Mental Dumping Ground

I have been in a very bad place in my head the last few days. It’s hard for me to look at any part of my body without feeling the need to literally cry – and I’m not a crier.

I know that I am so much more than how I look. I’m pretty funny. I’m really quite smart. My children adore me, and think I’m the best mom in the world. But I look down at myself, and there is nothing good I see.

My boyfriend has this idea in his head that I have plenty of self-esteem. That I just need to be more comfortable with showing my body in certain ways. Let me tell you something… my self-esteem, though I talk a big talk, is damn near non-existent. I don’t feel like right now, I can realistically show any part of my body without making other people totally disgusted.

I’ve been working on wearing clothes that don’t completely cover my entire shape. I know that there are certain things my boyfriend likes seeing me wear, and so I try to wear them to avoid looking like a complete blob any time I’m around him. Yesterday, it was booty shorts.

I sat down in our outside chairs for a smoke, and I looked at my thighs – and almost gagged. I made it 45 minutes before changing back into my sweat pants and sweater.

Sometimes I feel bad for my boyfriend. He didn’t sign up for all this. He didn’t sign up for a woman who’s so ashamed of her body that she hardly lets him see it. I have been trying so hard to look at myself the same way he sees me… and all I see is how I don’t look as attractive as any of the other girls he looks at.

I know that at the moment, I’m trying to get “better”, but all I can think about is if I get better, then I’m just going to get really big, and lose all the progress I’ve made. For me right now, “better” is 20 pounds lighter than I am, working out and paying attention to what I eat. But realistically, I know that’s not right. I know that “paying attention to what I eat” should really be “making sure my body has the nutrients it needs”, and “working out” … well I could probably stand to work out a little more.

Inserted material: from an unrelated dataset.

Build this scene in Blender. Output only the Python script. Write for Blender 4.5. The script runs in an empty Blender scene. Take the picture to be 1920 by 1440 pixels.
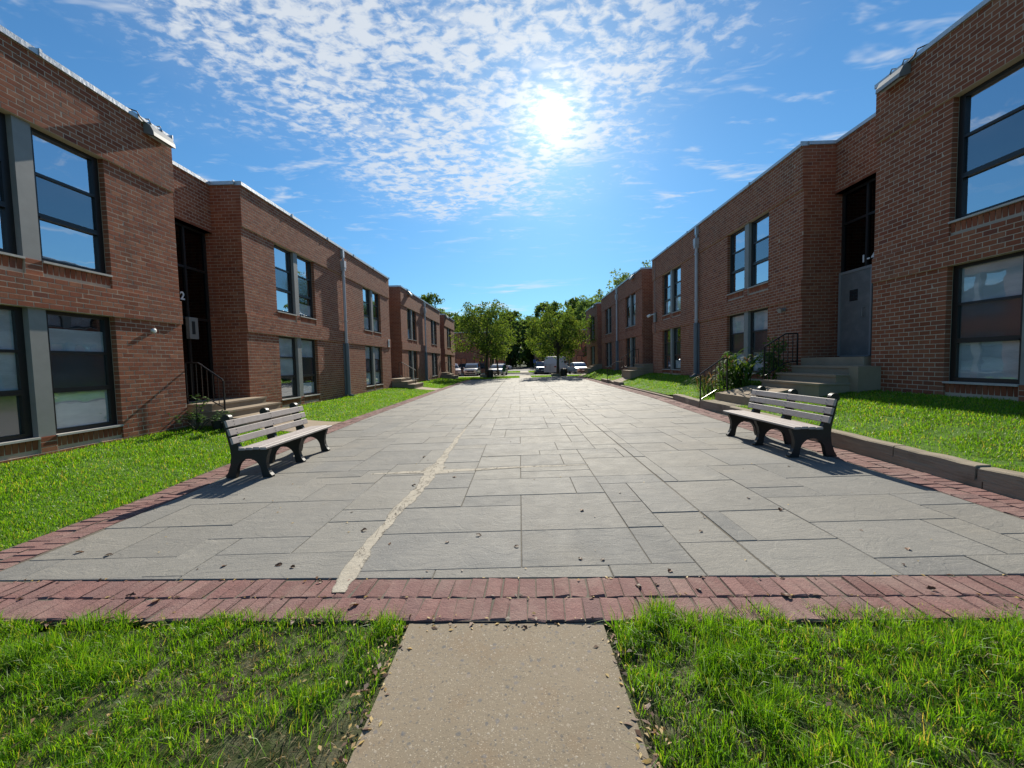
import bpy, math, random
import numpy as np
from mathutils import Matrix, Vector
R = random.Random(7)
NR = np.random.default_rng(11)
SC = bpy.context.scene
COL = SC.collection

# ------------------------------------------------------------------ camera
F, H = 740.0 / 1920.0, 1.5
vy = Vector((14.0, 40.0, 740.0)).normalized()          # world +Y seen by the camera (right, up, forward)
vz = Vector((-0.021, 1.0, 0.0)); vz = (vz - vy * vz.dot(vy)).normalized()
vx = vz.cross(vy)
if vx.x < 0: vx = -vx
cam = bpy.data.cameras.new('camera')
cam.sensor_width = 36.0; cam.lens = F * 36.0; cam.clip_start = 0.05; cam.clip_end = 2000
camo = bpy.data.objects.new('camera', cam); COL.objects.link(camo)
camo.matrix_world = Matrix(((vx.x, vx.y, -vx.z, 0), (vy.x, vy.y, -vy.z, 0), (vz.x, vz.y, -vz.z, H), (0, 0, 0, 1)))
SC.camera = camo

# ------------------------------------------------------------------ sky, sun, exposure
SUN = Vector((0.0765, 0.855, 0.513)).normalized()
ELEV = math.asin(SUN.z); AZ = math.atan2(SUN.x, SUN.y)
W = bpy.data.worlds.new('World'); SC.world = W; W.use_nodes = True
SKY_STRENGTH, SUN_STRENGTH, EXPOSURE = 0.085, 5.0, 0.68
SC.view_settings.view_transform = 'Standard'; SC.view_settings.look = 'None'
SC.view_settings.exposure = EXPOSURE; SC.view_settings.gamma = 1.0
SC.view_settings.use_curve_mapping = False
sl = bpy.data.lights.new('sun', 'SUN'); sl.energy = SUN_STRENGTH; sl.angle = math.radians(0.55); sl.color = (1.0, 0.93, 0.80)
so = bpy.data.objects.new('sun', sl); COL.objects.link(so)
so.rotation_euler = SUN.to_track_quat('Z', 'Y').to_euler(); so.location = (6, 60, 40)

class N:
    """small node-tree helper"""
    def __init__(s, nt): s.nt = nt; s.n = nt.nodes; s.l = nt.links
    def put(s, node, i, v):
        if v is None: return
        if hasattr(v, 'is_output') or isinstance(v, bpy.types.NodeSocket): s.l.new(v, node.inputs[i])
        else:
            try: node.inputs[i].default_value = v
            except (TypeError, ValueError): node.inputs[i].default_value = tuple(v) + (1,)
    def new(s, t, **k):
        nd = s.n.new(t)
        for a, b in k.items(): setattr(nd, a, b)
        return nd
    def m(s, op, a, b=None, c=None, clamp=False):
        nd = s.new('ShaderNodeMath', operation=op, use_clamp=clamp)
        s.put(nd, 0, a); s.put(nd, 1, b); s.put(nd, 2, c); return nd.outputs[0]
    def v(s, op, a, b=None, scale=None):
        nd = s.new('ShaderNodeVectorMath', operation=op)
        s.put(nd, 0, a); s.put(nd, 1, b)
        if scale is not None: s.put(nd, 3, scale)
        return nd.outputs['Value'] if op in ('DOT_PRODUCT', 'LENGTH', 'DISTANCE') else nd.outputs[0]
    def xyz(s, x, y, z):
        nd = s.new('ShaderNodeCombineXYZ'); s.put(nd, 0, x); s.put(nd, 1, y); s.put(nd, 2, z); return nd.outputs[0]
    def sep(s, v):
        nd = s.new('ShaderNodeSeparateXYZ'); s.put(nd, 0, v); return nd.outputs
    def noise(s, vec, scale, detail=4, rough=0.55, dist=0.0):
        nd = s.new('ShaderNodeTexNoise'); s.put(nd, 'Vector', vec); s.put(nd, 'Scale', scale)
        s.put(nd, 'Detail', detail); s.put(nd, 'Roughness', rough); s.put(nd, 'Distortion', dist); return nd.outputs[0]
    def mix(s, f, a, b, t='MIX'):
        nd = s.new('ShaderNodeMix', data_type='RGBA', blend_type=t)
        s.put(nd, 0, f); s.put(nd, 6, a if not isinstance(a, tuple) else a + (1,)[:4 - len(a)]); s.put(nd, 7, b if not isinstance(b, tuple) else b + (1,)[:4 - len(b)])
        return nd.outputs[2]
    def ramp(s, f, stops, interp='LINEAR'):
        nd = s.new('ShaderNodeValToRGB'); s.put(nd, 0, f); e = nd.color_ramp; e.interpolation = interp
        while len(e.elements) < len(stops): e.elements.new(0.5)
        for k, (p, c) in enumerate(stops):
            e.elements[k].position = p; e.elements[k].color = tuple(c) + (1,) if len(c) == 3 else c
        return nd.outputs[0]
    def sstep(s, x, a, b):
        nd = s.new('ShaderNodeMapRange', interpolation_type='SMOOTHSTEP'); s.put(nd, 0, x); s.put(nd, 1, a); s.put(nd, 2, b); return nd.outputs[0]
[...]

I will say. This blog, as much as it is a mental dumping ground for me, really helps. Every like I get, every new person who follows me makes me feel… less alone? Like there’s someone out there rooting for me. Or learning from me. It makes me feel oddly… purposeful? At this point, I just really appreciate the fact that I have a place I can just vent. And like my profile says… if I’m not helping anyone else, at least I’m trying to help myself.

But if you’re reading this, I want you to know I really appreciate you using your time to get to know me. Thank you.